Why OPEC failed to spur oil prices

03/17/2017 - 15:19

Current situation on the oil market bears certain similarity of a scene from "The Big Short" - a well-known film about financial speculation. Two men protagonists fly over oil reservoirs and take photographs with an infrared camera, trying to estimate level of reserves in 2,100 reservoirs across America and find out how overvalued the oil is.

In fact, everything is much simpler. The data collection specialists work for Genscape, which sells information to traders around the world, providing an advantage in a few days before the government publishes an official report. This information is particularly useful when record stocks in the US are putting serious pressure on the cost of oil and interfering with OPEC's attempts to support the market.

According to the International Energy Agency, a high level of reserves is extremely important for understanding reasons for a sudden collapse of prices this month. Recently, quotes of BT broke through $ 50 per barrel - the level last seen in November before the oil producers agreed to cut production.

Record volumes of stocks are explained by three reasons:

1. Appetites of hedge funds

 The OPEC agreement with countries outside the cartel (like Russia) on limitation of production since January 1 led to large-scale purchases from hedge funds’ side. Consequently, this triggered price increases.

American slate producers hurried to take advantage of favorable conditions by increasing production. Number of active drilling rigs in the US rose to 617 from 386 a year earlier, and oil production jumped by 400 thousand barrels a day from the September lows. The bulk of it went to oil storage facilities, such as Cushing, Oklahoma. 
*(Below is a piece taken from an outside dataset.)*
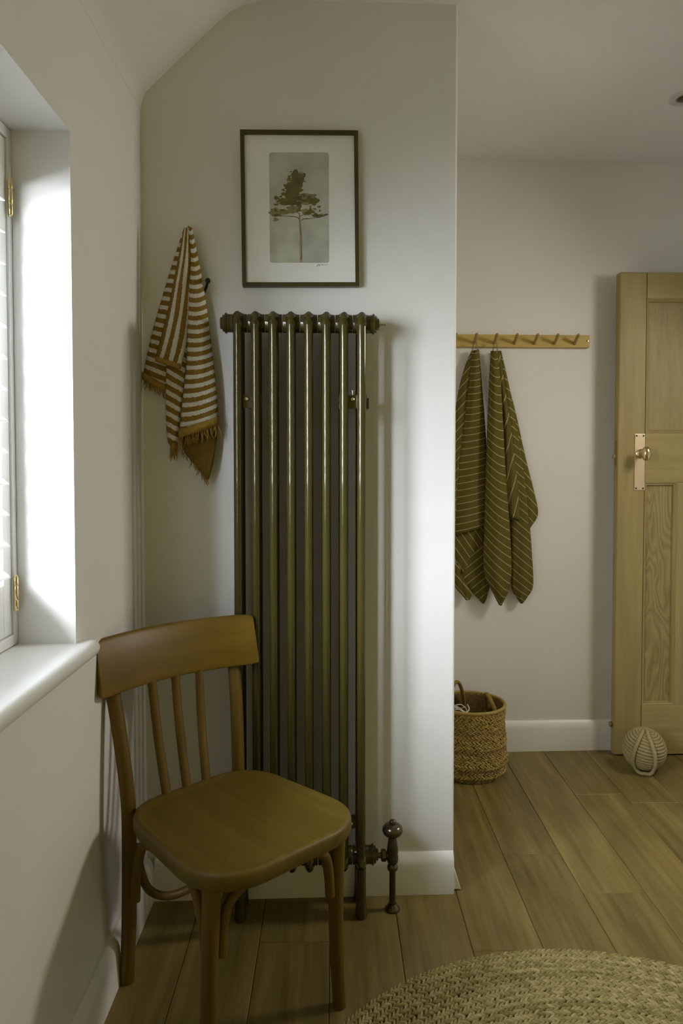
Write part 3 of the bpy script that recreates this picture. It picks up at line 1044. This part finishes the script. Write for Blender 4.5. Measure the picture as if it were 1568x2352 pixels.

2. OPEC has become a hostage of its own actions

Shortly before the agreement entered into force, the cartel sharply increased production and exports. Within a few months, all this oil crossed the Atlantic and began to enter the terminals. This inflow has pended further refining at the refineries, which resumed operation after maintenance.

3. Curve of futures prices

The third factor is futures’ price curve, which is closely related to the level of stocks. By organizing a reduction in production in January, OPEC hoped to balance supply and demand by the middle of the year and push the futures market to backwardation - a situation where prices are lower in the future than in the present. The backwardation reflects readiness of the market to buy and process oil, rather than store it. The strategy worked for a while. Yet, once the US published the data on oil reserves on March 8, the market returned to contango - in this case, future prices are higher than these. It is beneficial to buy oil for storage when the market is being in the contango state. Hillary Stevenson from Genscape notes that cost of storing one barrel of oil in Cushing's oil storages is $ 0.41 per month, while contango of futures expiring in a month exceeds $ 0.65.

Contango acts as a negative feedback, since the more oil the terminals store, the lower the short-term prices become. Thus, OPEC is trying to break this connection, perhaps by promising to prolong production cuts for the second half of the year. In this case, however, slate producers will certainly expand their activities, and the confrontation will flare up with renewed vigor.